Given information

----------------

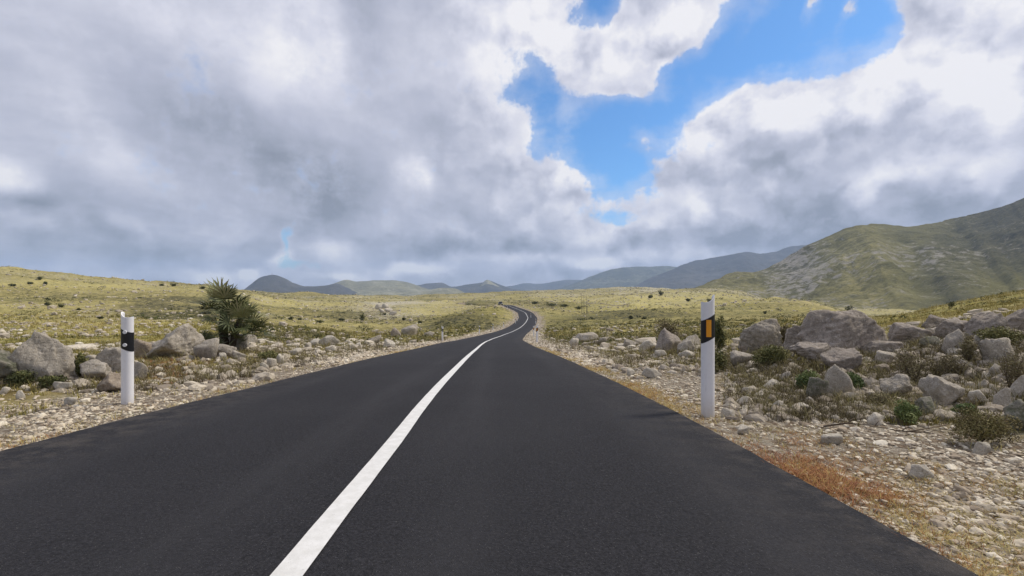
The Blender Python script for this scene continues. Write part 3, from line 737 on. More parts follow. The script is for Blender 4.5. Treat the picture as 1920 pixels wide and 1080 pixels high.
# sight-line box of each rock (left, top, right, foot), stone, taper, lean, strata, name, what singles it out
ROCKS = [
 (37, 627, 140, 722, 'grey', .35, -.12, .02, 'boulder', 'large upright grey boulder with mossy dark foot, tallest on left verge'),
 (-34, 664, 44, 724, 'mossy', .3, 0, 0, 'boulder', 'mossy grey boulder cut by the left edge of the photo'),
 (263, 613, 368, 676, 'grey', .3, 0, .03, 'boulder', 'big humped tan grey boulder behind and right of left marker post'),
 (150, 680, 208, 716, 'grey', .2, 0, 0, 'rock', 'rounded grey rock between upright boulder and left marker post'),
 (186, 655, 252, 702, 'grey', .3, .1, .02, 'rock', 'grey slabby rock half hidden behind left marker post'),
 (186, 704, 238, 738, 'brown', .4, .1, 0, 'rock', 'brown wedge rock at the foot of left marker post'),
 (243, 682, 276, 713, 'grey', .3, -.1, 0, 'rock', 'grey rock sticking out right of left marker post'),
 (155, 668, 188, 690, 'grey', .2, 0, 0, 'rock', 'low rounded grey rock behind the one left of left marker post'),
 (250, 638, 284, 674, 'brown', .3, .1, 0, 'rock', 'brownish rock leaning on the humped boulder from the left'),
 (366, 638, 411, 677, 'grey', .35, -.05, .03, 'rock', 'grey blocky rock between humped boulder and fan palm'),
 (424, 627, 468, 661, 'pale', .4, 0, 0, 'rock', 'pale angular rock right in front of fan palm'),
 (461, 630, 484, 649, 'grey', .3, .1, 0, 'rock', 'small grey rock at the right foot of fan palm'),
 (398, 648, 444, 675, 'grey', .3, 0, 0, 'rock', 'grey rock lying below the pale angular rock by fan palm'),
 (411, 664, 425, 681, 'pale', .1, 0, 0, 'rock', 'small white egg shaped stone below fan palm'),
 (428, 660, 462, 680, 'grey', .3, 0, 0, 'rock', 'low grey stone on the slope below the palm rocks'),
 (0, 728, 20, 742, 'pale', .2, 0, 0, 'rock', 'flat white stone on the gravel at the far left edge'),
 (32, 735, 47, 752, 'pale', .2, 0, 0, 'rock', 'small round white stone below the upright boulder'),
 (98, 719, 135, 737, 'pale', .3, 0, 0, 'rock', 'flat white stone at the right foot of the upright boulder'),
 (118, 748, 147, 762, 'pale', .3, 0, 0, 'rock', 'low cream stone alone on the gravel left of marker post'),
 (598, 632, 637, 653, 'pale', .35, 0, 0, 'rock', 'long whitish rock, largest in the left row beyond the palm'),
 (580, 638, 602, 652, 'pale', .3, 0, 0, 'rock', 'pale rock touching the left end of the long whitish rock'),
 (667, 644, 679, 656, 'pale', .1, 0, 0, 'rock', 'bright white cube like stone right of the long whitish rock'),
 (650, 642, 663, 653, 'pale', .1, 0, 0, 'rock', 'white round stone between long whitish rock and bright cube stone'),
 (688, 631, 714, 647, 'grey', .3, .1, 0, 'rock', 'pale grey slanted rock left of the two grey boulders'),
 (731, 616, 752, 635, 'dark', .3, .15, .03, 'boulder', 'dark grey leaning boulder, left of a pair near far post'),
 (752, 611, 783, 631, 'grey', .2, 0, .02, 'boulder', 'squarish grey boulder, right of a pair near far post'),
 (570, 644, 586, 660, 'grey', .4, 0, 0, 'rock', 'small pointed grey rock left of the pale row beyond the palm'),
 (513, 666, 534, 686, 'pale', .4, 0, 0, 'rock', 'angular cream stone topping a small heap on left verge'),
 (500, 674, 517, 691, 'pale', .2, 0, 0, 'rock', 'cream stone at the left side of the small verge heap'),
 (486, 682, 503, 694, 'pale', .3, 0, 0, 'rock', 'white stone lowest in the small verge heap'),
 (534, 640, 546, 650, 'dark', .2, 0, 0, 'rock', 'small dark stone beside the pale row on left bank'),
 (716, 638, 742, 655, 'pale', .35, 0, 0, 'rock', 'broken pale rock below the two grey boulders'),
 (795, 623, 815, 633, 'grey', .3, 0, 0, 'rock', 'low grey rock just left of the far banded post'),
 (610, 650, 632, 663, 'pale', .3, 0, 0, 'rock', 'pale stone in front of the long whitish rock'),
 (545, 655, 566, 668, 'pale', .3, 0, 0, 'rock', 'whitish stone between small heap and pale row'),
 (1226, 619, 1285, 663, 'dark', .35, .12, 0, 'boulder', 'dark grey boulder behind and left of right marker post'),
 (1268, 640, 1302, 665, 'grey', .3, 0, 0, 'rock', 'grey rock leaning on the boulder left of right post'),
 (1282, 630, 1314, 655, 'grey', .2, 0, 0, 'rock', 'grey squarish rock close behind right marker post'),
 (1226, 659, 1250, 673, 'pale', .2, 0, 0, 'rock', 'flat pale stone under the left side of dark boulder'),
 (1270, 659, 1303, 674, 'pale', .2, 0, 0, 'rock', 'flat pale stone under the right side of dark boulder'),
 (1203, 693, 1242, 712, 'pale', .3, .1, 0, 'rock', 'pale blocky stone alone on the verge left of right post'),
 (1175, 693, 1192, 707, 'pale', .2, 0, 0, 'rock', 'small pale stone beside the blocky verge stone'),
 (1388, 602, 1466, 665, 'grey', .5, .05, .06, 'boulder', 'pointed grey boulder with slanting layers right of right post'),
 (1383, 637, 1426, 668, 'brown', .3, 0, 0, 'rock', 'brownish rock at the left foot of pointed layered boulder'),
 (1363, 661, 1414, 690, 'grey', .2, 0, .04, 'rock', 'low flat grey rock below and left of pointed boulder'),
 (1490, 588, 1668, 672, 'dark', .35, .18, .05, 'boulder', 'huge dark layered boulder, biggest in the right rock bank'),
 (1487, 646, 1580, 679, 'dark', .2, -.05, .05, 'boulder', 'long dark overhanging slab at the foot of huge boulder'),
 (1464, 612, 1532, 666, 'dark', .3, 0, 0, 'boulder', 'shadowed dark boulder between pointed and huge boulders'),
 (1540, 658, 1608, 706, 'dark', .3, .1, .03, 'rock', 'dark purple grey rock under the overhanging slab'),
 (1606, 643, 1692, 672, 'dark', .25, 0, .03, 'boulder', 'flat topped dark rock right of huge boulder foot'),
 (1634, 661, 1680, 685, 'grey', .2, 0, .03, 'rock', 'small grey slab tucked under the flat topped dark rock'),
 (1542, 688, 1599, 751, 'grey', .55, -.05, 0, 'boulder', 'triangular grey boulder standing at front of right bank'),
 (1510, 711, 1550, 756, 'mossy', .35, .1, 0, 'rock', 'greenish grey rock left beside the triangular boulder'),
 (1646, 706, 1712, 752, 'grey', .4, -.1, 0, 'boulder', 'smooth tan grey boulder right of the triangular boulder'),
 (1735, 711, 1806, 771, 'grey', .2, 0, 0, 'boulder', 'square cracked grey boulder at front of right bank'),
 (1720, 750, 1768, 788, 'mossy', .4, 0, 0, 'rock', 'rounded mossy rock below cracked boulder by the green tuft'),
 (1814, 734, 1856, 763, 'pale', .35, .1, 0, 'rock', 'pale slanted rock right of the cracked boulder'),
 (1863, 730, 1894, 771, 'grey', .25, 0, 0, 'rock', 'upright grey rock right of the pale slanted rock'),
 (1668, 609, 1738, 650, 'dark', .35, .15, .03, 'boulder', 'dark grey slanting boulder right of the huge one'),
 (1720, 593, 1788, 622, 'dark', .25, 0, .02, 'boulder', 'long low dark rock on the skyline of right bank'),
 (1735, 616, 1761, 638, 'grey', .2, 0, 0, 'rock', 'small grey rock between slanting boulder and skyline rocks'),
 (1757, 601, 1818, 640, 'dark', .2, 0, .02, 'boulder', 'broad dark boulder below the low skyline rock'),
 (1812, 589, 1890, 640, 'dark', .25, .05, .03, 'boulder', 'tall dark brown boulder on right bank crest'),
 (1868, 579, 1942, 624, 'dark', .25, 0, 0, 'boulder', 'dark boulder on the crest cut by right edge of photo'),
 (1728, 633, 1761, 658, 'mossy', .15, 0, 0, 'rock', 'rounded lichen covered rock under the small grey skyline gap rock'),
 (1766, 621, 1812, 673, 'grey', .45, 0, 0, 'boulder', 'pale topped pointed boulder in middle of right bank'),
 (1844, 637, 1903, 692, 'grey', .2, 0, 0, 'boulder', 'round lichen covered boulder high on the right bank'),
 (1825, 631, 1849, 658, 'pale', .3, 0, 0, 'rock', 'pale upright stone left of the round lichen boulder'),
 (1773, 655, 1802, 677, 'pale', .3, .1, 0, 'rock', 'pale flake below the pale topped pointed boulder'),
 (1788, 678, 1817, 705, 'grey', .25, 0, 0, 'rock', 'grey rock above the square cracked boulder'),
 (1855, 685, 1879, 711, 'grey', .4, 0, 0, 'rock', 'small pointed grey rock below the round lichen boulder'),
 (1903, 704, 1950, 760, 'grey', .3, 0, 0, 'boulder', 'grey boulder cut by right edge above green bush'),
 (1888, 756, 1955, 815, 'mossy', .35, 0, 0, 'boulder', 'dark mossy boulder in lower right bank cut by photo edge'),
 (1832, 715, 1858, 741, 'grey', .3, 0, 0, 'rock', 'grey stone above the pale slanted rock'),
 (1690, 705, 1706, 722, 'pale', .3, 0, 0, 'rock', 'small pale stone wedged behind the smooth tan boulder'),
 (1690, 662, 1727, 680, 'brown', .2, 0, 0, 'rock', 'brown flat stone right of the small grey slab'),
 (1448, 754, 1471, 773, 'pale', .4, 0, 0, 'rock', 'small pyramid shaped white stone on gravel right of post'),
 (1624, 779, 1656, 800, 'pale', .3, 0, 0, 'rock', 'pale stone on the gravel left of green tuft'),
 (1819, 832, 1856, 857, 'pale', .3, 0, 0, 'rock', 'large whitish stone on gravel below the right green bush'),
 (1538, 818, 1577, 837, 'pale', .25, 0, 0, 'rock', 'long pale stone midway across the right gravel'),
 (1702, 876, 1742, 901, 'pale', .35, 0, 0, 'rock', 'whitish wedge stone low on the right gravel'),
 (1430, 714, 1468, 732, 'pale', .2, 0, 0, 'rock', 'flat pale rock on verge below the pointed boulder'),
 (1460, 699, 1483, 719, 'grey', .4, .3, 0, 'rock', 'narrow leaning grey stone above the flat pale rock'),
 (1353, 770, 1380, 787, 'pale', .3, 0, 0, 'rock', 'white stone touching the foot of right marker post'),
 (1379, 801, 1406, 817, 'pale', .3, 0, 0, 'rock', 'white flat stone near asphalt just past right post'),
 (1494, 760, 1521, 775, 'pale', .25, 0, 0, 'rock', 'pale low stone in front of the greenish rock'),
 (1077, 626, 1122, 645, 'grey', .35, -.1, .03, 'boulder', 'grey domed boulder standing alone on the right verge far ahead'),
 (1068, 636, 1086, 653, 'pale', .3, 0, 0, 'rock', 'pale slab at the left foot of domed boulder'),
 (1168, 639, 1198, 656, 'grey', .3, 0, 0, 'rock', 'grey rock at left end of the low pile before dark boulder'),
 (1196, 640, 1234, 662, 'pale', .3, 0, 0, 'rock', 'pale broken rock at right end of the low pile'),
 (1120, 634, 1138, 649, 'grey', .2, 0, 0, 'rock', 'small grey rock right behind the domed boulder'),
 (703, 572, 716, 582, 'pale', .3, .1, .04, 'rock_outcrop', 'pale jagged outcrop at top left of the hillside rocks by the terraces'),
 (713, 571, 729, 580, 'pale', .3, -.1, .04, 'rock_outcrop', 'pale broad outcrop at top right of the hillside rocks by the terraces'),
 (708, 580, 722, 588, 'pale', .2, 0, .04, 'rock_outcrop', 'pale low outcrop in the middle of the hillside rocks'),
 (721, 580, 736, 587, 'pale', .3, .2, .04, 'rock_outcrop', 'pale stepped outcrop right of the middle hillside rocks'),
 (730, 586, 746, 593, 'pale', .2, 0, .04, 'rock_outcrop', 'pale flat outcrop lowest of the hillside rocks'),
]
def build_rocks():
    for i, (u0, v0, u1, v1, kind, tap, lean, strata, name, label) in enumerate(ROCKS):
        uc = (u0 + u1) / 2
        px = u1 - u0
        x, y, z = hit(uc, v1 - 2)
        k = y / FPX
        w, h = px * k, (v1 - v0) * k
        d = w * .75 if w < h * 2 else w * .55
        sub = 5 if px > 60 else 4 if px > 25 else 3
        p, F = rock_shape(100 + i * 7, sub, planes=7 + i % 4, sharp=34, noise=.13 if px > 55 else .09, taper=tap * .5, lean=lean, strata=strata * 1.2)
        sc = (y + d * .4) / y
        p = p * np.array([w * sc, d, h * 1.12 * sc])
        p[:, 2] -= h * .12
        cx = x * sc; cy = y + d * .4
        p[:, 2] += z - min(z, float(ground_z(cx, cy)))
        zz = min(z, float(ground_z(cx, cy)))
        me = np_mesh(name, p, F, ROCK[kind + ('_small' if w < .38 else '')], True)
        grp = 'rocks along the left verge' if uc < 960 else 'rocks of the right bank'
        link(name, me, loc=(cx, cy, zz), label=label, category='boulder' if name == 'boulder' else ('outcrop' if 'out' in name else 'rock'), group=grp)
build_rocks()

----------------

Look through the material above. Copy each line where the word "high" appears.

Answer below
The Blender Python script for this scene continues. Write part 3, from line 737 on. More parts follow. The script is for Blender 4.5. Treat the picture as 1920 pixels wide and 1080 pixels high.
 (1844, 637, 1903, 692, 'grey', .2, 0, 0, 'boulder', 'round lichen covered boulder high on the right bank'),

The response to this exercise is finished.